--- LISTING ---
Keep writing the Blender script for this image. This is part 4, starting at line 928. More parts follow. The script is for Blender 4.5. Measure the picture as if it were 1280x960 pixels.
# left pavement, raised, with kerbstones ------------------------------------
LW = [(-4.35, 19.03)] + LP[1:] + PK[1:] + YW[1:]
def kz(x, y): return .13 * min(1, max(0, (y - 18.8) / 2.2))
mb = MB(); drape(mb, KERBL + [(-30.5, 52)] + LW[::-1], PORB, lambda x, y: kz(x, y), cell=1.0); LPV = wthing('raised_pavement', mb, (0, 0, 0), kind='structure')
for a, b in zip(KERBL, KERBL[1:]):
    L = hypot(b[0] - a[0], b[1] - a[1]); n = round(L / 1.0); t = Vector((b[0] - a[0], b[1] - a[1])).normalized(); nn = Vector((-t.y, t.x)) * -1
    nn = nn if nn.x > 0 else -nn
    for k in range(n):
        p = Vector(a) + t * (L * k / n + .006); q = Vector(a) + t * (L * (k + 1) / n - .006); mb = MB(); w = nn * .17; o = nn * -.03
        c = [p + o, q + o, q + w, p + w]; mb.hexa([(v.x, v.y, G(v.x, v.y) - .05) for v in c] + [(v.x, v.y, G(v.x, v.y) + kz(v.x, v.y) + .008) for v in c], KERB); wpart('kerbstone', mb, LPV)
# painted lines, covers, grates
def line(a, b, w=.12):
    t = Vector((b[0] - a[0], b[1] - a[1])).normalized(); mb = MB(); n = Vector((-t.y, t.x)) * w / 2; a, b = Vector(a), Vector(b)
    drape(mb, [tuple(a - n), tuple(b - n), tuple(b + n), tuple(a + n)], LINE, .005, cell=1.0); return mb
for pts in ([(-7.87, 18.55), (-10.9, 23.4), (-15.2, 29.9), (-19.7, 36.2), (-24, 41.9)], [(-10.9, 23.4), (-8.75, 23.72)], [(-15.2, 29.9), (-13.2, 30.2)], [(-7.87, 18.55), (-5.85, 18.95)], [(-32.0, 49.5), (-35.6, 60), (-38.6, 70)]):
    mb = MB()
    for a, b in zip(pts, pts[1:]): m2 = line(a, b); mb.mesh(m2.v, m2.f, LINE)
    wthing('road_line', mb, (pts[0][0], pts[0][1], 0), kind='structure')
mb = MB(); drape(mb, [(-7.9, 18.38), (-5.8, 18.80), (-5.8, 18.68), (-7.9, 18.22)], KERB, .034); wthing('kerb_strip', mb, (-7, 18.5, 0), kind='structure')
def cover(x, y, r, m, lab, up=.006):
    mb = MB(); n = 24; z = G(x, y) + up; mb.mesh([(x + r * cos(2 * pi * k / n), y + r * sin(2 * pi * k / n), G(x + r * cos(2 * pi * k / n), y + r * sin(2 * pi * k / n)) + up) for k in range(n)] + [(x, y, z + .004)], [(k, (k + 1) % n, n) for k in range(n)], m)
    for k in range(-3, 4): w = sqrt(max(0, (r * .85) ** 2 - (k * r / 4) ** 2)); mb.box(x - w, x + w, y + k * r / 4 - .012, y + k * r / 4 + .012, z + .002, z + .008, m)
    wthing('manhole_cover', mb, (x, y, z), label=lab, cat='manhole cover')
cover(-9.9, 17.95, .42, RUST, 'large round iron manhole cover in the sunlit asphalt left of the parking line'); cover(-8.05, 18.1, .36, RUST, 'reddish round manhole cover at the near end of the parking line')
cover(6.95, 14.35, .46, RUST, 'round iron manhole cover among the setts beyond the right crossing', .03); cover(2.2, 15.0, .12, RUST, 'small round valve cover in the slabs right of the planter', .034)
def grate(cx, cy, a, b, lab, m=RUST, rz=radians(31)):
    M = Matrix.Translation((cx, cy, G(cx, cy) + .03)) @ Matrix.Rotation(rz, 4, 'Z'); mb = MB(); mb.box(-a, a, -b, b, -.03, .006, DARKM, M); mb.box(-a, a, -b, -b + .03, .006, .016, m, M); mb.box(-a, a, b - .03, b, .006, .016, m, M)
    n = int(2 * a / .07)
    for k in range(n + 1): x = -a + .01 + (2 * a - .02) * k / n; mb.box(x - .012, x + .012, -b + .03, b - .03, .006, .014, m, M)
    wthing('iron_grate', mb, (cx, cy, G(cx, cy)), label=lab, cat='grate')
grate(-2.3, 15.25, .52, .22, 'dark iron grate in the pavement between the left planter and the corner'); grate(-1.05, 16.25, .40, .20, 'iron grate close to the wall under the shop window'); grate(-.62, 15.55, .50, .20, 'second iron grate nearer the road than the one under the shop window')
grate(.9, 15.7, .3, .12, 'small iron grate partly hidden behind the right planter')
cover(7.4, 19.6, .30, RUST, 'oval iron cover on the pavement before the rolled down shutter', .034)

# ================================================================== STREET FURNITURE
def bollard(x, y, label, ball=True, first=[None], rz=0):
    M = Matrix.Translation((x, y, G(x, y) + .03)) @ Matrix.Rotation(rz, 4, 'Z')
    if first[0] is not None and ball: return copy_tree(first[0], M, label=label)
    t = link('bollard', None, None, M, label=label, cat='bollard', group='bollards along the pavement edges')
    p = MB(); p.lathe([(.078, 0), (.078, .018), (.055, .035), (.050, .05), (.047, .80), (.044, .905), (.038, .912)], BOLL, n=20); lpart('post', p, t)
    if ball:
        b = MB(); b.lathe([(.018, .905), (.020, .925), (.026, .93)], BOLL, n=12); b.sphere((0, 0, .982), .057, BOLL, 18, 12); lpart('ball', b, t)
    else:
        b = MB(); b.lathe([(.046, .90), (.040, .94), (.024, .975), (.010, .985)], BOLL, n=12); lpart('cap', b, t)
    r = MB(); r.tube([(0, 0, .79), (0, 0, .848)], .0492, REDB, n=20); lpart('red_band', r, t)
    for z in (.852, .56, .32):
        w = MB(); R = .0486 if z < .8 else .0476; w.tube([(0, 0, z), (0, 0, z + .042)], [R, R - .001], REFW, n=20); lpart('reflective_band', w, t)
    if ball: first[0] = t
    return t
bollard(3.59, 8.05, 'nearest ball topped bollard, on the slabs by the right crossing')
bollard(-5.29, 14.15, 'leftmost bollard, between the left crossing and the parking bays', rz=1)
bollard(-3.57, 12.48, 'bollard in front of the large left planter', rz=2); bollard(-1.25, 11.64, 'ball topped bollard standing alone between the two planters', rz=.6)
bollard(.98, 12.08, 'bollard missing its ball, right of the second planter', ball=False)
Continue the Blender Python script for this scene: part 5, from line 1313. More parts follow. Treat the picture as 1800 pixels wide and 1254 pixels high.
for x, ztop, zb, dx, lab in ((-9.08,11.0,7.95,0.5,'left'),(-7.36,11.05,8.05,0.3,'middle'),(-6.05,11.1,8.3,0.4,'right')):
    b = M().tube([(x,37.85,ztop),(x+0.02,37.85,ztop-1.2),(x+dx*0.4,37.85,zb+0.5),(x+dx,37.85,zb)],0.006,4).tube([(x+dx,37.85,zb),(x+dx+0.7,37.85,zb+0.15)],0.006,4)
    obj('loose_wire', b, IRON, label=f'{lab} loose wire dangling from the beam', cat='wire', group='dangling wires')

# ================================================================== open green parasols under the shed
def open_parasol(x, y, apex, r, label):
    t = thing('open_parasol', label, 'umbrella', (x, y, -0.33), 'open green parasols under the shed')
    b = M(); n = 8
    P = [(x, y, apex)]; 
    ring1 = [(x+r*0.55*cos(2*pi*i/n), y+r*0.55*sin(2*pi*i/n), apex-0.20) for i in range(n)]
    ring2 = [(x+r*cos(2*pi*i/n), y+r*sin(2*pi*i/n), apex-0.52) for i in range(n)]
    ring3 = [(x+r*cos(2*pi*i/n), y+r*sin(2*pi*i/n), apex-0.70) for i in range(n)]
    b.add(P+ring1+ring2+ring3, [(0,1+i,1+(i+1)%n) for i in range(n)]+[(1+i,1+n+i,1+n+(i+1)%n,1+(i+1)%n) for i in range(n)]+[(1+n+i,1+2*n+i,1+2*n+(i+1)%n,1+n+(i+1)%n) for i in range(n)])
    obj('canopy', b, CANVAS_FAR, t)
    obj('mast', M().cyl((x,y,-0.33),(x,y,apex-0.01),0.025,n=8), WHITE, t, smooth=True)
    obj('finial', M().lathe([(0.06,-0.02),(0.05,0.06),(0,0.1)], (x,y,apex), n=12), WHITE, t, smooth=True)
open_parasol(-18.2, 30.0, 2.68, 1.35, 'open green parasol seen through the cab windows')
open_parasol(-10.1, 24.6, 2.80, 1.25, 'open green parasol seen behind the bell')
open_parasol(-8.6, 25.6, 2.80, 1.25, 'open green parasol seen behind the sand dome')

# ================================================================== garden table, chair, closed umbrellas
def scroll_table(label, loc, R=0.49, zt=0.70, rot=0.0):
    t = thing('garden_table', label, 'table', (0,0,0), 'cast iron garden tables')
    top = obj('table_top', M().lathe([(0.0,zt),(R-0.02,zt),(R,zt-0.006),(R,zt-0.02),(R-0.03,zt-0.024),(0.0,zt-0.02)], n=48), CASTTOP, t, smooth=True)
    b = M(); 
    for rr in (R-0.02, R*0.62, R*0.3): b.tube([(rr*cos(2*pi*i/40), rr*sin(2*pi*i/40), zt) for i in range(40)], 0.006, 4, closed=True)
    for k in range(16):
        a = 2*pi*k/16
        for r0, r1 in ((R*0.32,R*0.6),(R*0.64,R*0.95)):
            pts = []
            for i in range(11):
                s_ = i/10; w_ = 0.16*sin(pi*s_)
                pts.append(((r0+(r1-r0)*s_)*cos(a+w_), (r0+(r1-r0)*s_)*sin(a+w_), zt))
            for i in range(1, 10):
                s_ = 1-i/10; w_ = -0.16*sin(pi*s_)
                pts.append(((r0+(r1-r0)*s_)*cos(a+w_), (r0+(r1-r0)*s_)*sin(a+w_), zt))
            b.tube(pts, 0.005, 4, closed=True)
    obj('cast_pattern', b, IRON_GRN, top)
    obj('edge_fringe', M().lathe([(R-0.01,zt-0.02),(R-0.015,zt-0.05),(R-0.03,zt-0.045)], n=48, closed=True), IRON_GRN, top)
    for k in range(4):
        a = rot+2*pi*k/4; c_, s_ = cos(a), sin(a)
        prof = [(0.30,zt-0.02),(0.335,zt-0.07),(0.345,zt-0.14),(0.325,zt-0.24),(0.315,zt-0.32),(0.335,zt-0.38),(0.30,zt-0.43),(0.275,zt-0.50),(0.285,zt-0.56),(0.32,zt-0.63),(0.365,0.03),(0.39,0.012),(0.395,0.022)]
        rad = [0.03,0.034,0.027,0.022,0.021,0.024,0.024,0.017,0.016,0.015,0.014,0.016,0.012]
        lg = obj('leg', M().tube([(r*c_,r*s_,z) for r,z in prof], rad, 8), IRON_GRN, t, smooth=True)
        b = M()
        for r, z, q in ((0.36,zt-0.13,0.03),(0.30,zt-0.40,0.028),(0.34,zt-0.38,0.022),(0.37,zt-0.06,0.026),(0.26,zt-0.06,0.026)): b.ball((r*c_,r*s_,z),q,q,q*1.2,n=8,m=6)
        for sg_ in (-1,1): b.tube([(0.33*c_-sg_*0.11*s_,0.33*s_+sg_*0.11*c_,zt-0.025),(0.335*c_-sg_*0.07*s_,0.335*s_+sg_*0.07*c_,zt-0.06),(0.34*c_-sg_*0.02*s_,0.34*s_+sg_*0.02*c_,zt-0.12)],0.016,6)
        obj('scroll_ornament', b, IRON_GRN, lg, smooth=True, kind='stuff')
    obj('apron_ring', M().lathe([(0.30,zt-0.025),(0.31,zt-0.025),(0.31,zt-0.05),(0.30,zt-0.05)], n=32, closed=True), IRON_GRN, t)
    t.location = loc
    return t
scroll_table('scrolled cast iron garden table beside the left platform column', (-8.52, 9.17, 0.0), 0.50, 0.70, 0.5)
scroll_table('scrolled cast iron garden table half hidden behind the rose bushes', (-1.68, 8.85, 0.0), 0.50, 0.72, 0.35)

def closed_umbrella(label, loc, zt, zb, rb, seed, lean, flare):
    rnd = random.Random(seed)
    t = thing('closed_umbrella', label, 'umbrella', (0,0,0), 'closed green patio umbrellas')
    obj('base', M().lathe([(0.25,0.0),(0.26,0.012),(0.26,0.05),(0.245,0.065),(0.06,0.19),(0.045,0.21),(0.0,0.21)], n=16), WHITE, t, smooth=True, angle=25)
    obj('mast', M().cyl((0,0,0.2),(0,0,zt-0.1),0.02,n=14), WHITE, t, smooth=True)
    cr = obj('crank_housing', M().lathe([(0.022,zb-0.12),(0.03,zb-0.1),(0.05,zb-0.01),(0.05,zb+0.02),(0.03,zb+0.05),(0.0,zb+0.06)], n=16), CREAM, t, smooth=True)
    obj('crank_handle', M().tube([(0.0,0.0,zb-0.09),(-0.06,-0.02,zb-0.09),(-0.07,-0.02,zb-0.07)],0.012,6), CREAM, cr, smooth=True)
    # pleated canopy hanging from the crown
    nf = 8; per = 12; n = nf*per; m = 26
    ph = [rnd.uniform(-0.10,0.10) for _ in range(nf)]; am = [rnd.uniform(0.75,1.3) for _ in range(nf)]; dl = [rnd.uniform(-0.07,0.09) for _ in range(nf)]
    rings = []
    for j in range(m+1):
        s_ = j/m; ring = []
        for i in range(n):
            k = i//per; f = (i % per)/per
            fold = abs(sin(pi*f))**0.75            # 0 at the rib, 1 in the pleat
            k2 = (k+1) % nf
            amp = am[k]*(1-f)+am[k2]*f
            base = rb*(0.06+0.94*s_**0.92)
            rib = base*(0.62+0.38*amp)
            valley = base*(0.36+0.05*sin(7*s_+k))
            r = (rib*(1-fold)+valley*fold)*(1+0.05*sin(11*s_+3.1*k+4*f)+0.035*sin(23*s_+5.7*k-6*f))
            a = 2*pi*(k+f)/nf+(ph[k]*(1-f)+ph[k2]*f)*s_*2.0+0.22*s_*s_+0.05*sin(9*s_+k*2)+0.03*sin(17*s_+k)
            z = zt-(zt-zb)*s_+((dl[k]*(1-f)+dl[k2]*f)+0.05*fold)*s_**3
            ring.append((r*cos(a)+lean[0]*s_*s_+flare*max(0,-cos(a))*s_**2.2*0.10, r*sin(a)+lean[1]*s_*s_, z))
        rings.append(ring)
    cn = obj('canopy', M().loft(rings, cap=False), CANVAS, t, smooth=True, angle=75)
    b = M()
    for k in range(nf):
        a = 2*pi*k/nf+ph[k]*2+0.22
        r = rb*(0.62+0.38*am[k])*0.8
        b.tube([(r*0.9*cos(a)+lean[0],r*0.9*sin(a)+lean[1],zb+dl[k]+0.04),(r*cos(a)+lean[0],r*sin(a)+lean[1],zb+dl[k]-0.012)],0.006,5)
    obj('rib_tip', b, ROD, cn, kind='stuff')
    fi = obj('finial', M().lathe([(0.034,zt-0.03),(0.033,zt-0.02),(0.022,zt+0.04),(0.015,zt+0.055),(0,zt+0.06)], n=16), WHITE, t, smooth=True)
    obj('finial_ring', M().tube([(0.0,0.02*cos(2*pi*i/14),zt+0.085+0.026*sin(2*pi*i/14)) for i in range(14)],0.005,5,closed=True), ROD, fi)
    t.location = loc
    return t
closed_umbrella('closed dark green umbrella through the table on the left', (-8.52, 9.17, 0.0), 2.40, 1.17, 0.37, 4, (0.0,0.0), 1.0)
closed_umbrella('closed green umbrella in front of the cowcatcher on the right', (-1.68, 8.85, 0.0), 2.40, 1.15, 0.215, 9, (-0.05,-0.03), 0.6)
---
REQUEST:
Above are the entries. Output exactly the lines beginning with the line that has "Continue the Blender" and ending with the line that has "cat='wire', group='dangling wires')".

SOLVED PROBLEM:
Continue the Blender Python script for this scene: part 5, from line 1313. More parts follow. Treat the picture as 1800 pixels wide and 1254 pixels high.
for x, ztop, zb, dx, lab in ((-9.08,11.0,7.95,0.5,'left'),(-7.36,11.05,8.05,0.3,'middle'),(-6.05,11.1,8.3,0.4,'right')):
    b = M().tube([(x,37.85,ztop),(x+0.02,37.85,ztop-1.2),(x+dx*0.4,37.85,zb+0.5),(x+dx,37.85,zb)],0.006,4).tube([(x+dx,37.85,zb),(x+dx+0.7,37.85,zb+0.15)],0.006,4)
    obj('loose_wire', b, IRON, label=f'{lab} loose wire dangling from the beam', cat='wire', group='dangling wires')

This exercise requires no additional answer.